Being open and intuitive whilst balancing the information we can see in data patterns. The ever-increasing circulation of people, goods and information around the world is having a transformative effect on society and has the potential to change the way we see ourselves. Global Neighbourhood, another of our key visual trends for 2017 is about embracing this state of flux, as our collective cultural identities will be less about where we are and more about what we believe and who we connect to. Cross-cultural and socially borderless imagery will become more prevalent as brands learn to change and respond to our increasingly complex consumer identities. Challenger brands will raise these dialogues against a rapidly increasingly complex political landscape where questions around borders and borderless is raw and firmly central.
Stat gazing with Getty Images-6
Getty Images’ 2017 Creative in Focus Report
What is the data that makes you most hopeful about the future of creativity, and what makes you most fearful?

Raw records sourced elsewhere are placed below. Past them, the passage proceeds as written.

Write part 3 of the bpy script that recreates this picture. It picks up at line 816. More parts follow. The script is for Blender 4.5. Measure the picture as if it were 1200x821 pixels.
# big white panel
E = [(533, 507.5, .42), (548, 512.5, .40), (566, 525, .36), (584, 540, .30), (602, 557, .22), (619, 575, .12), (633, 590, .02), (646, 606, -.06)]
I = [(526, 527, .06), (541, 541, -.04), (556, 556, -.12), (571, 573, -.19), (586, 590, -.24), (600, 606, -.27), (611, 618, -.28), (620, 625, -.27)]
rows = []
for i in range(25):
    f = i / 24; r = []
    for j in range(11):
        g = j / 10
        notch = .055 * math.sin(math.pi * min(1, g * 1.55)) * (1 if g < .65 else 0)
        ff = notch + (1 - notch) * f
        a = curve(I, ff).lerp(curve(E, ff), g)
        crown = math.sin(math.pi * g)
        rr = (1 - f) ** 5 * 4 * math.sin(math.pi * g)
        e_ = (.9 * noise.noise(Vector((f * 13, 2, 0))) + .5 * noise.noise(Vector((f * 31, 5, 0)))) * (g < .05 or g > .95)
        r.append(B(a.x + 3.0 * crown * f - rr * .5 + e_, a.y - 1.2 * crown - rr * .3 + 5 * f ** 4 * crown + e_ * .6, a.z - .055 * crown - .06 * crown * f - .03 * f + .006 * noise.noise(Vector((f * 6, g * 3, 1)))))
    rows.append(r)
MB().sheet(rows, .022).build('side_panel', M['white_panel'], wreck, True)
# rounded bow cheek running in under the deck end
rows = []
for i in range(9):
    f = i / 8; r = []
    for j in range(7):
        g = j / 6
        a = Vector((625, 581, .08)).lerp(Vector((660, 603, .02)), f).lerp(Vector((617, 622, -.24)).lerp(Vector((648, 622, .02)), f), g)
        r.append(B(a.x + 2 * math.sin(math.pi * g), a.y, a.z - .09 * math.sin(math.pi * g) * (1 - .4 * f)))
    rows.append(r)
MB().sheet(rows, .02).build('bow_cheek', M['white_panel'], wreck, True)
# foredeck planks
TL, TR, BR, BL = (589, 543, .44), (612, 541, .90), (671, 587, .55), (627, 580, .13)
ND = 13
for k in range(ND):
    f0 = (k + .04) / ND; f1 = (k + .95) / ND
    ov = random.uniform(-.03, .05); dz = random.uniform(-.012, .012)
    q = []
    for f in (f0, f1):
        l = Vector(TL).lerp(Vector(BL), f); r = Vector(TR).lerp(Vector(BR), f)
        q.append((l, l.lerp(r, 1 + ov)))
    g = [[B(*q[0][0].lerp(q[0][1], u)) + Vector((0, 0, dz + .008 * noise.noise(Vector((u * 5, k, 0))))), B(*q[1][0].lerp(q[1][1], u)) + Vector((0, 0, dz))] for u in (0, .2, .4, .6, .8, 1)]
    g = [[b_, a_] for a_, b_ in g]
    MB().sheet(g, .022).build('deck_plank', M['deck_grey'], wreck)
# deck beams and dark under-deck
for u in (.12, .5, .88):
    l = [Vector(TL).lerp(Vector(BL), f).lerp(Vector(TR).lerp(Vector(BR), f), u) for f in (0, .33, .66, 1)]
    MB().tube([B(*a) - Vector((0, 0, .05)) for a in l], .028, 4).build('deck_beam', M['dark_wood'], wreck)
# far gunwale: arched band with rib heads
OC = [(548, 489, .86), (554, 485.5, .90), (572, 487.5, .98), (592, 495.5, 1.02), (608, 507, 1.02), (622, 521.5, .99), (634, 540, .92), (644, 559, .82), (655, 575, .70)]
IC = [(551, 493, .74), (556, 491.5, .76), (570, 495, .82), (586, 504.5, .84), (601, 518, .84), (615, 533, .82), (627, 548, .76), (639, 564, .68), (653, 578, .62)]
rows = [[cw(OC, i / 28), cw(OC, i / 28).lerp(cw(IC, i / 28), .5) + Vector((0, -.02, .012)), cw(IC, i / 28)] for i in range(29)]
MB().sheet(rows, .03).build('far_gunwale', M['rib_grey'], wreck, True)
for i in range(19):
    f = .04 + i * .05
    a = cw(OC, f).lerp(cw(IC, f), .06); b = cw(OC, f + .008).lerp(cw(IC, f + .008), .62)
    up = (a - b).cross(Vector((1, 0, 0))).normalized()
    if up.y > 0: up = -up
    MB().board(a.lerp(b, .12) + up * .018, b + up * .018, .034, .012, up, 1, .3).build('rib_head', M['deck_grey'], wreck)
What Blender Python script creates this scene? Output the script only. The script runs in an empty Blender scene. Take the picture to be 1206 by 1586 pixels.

There is a constant human need for creative expression and new ways to visualise narrative, stories, universals. What is hopeful are the changes in our customers buying patterns to break with stereotypes in visual storytelling to tell a more authentic story and move society in a better direction. For example, we can speak to the evolution around the representation of women in imagery which allows us to enter a new age of inclusivity that is fundamentally important for all generations. We need to visualise the change we want to see in the world, and leave behind the outdated one -dimensional visual clichés of often men leading, women sidelined or sexualised, gender-traditional occupational roles in work and at home.  That’s why Getty Images teamed up with LeanIn.org three years ago to launch the Lean In Collection providing a simple way for brands and creatives to find images that expand the visual representation of women and girls – and also men. The more images we see of women leading and being powerful and living full, vibrant lives, the more normalised those images become in our actual lives. 
The fear is that although we have seen some great changes take place in the last few years, there is still much work to be done in building this visual world of equality.  We cannot rest on our laurels.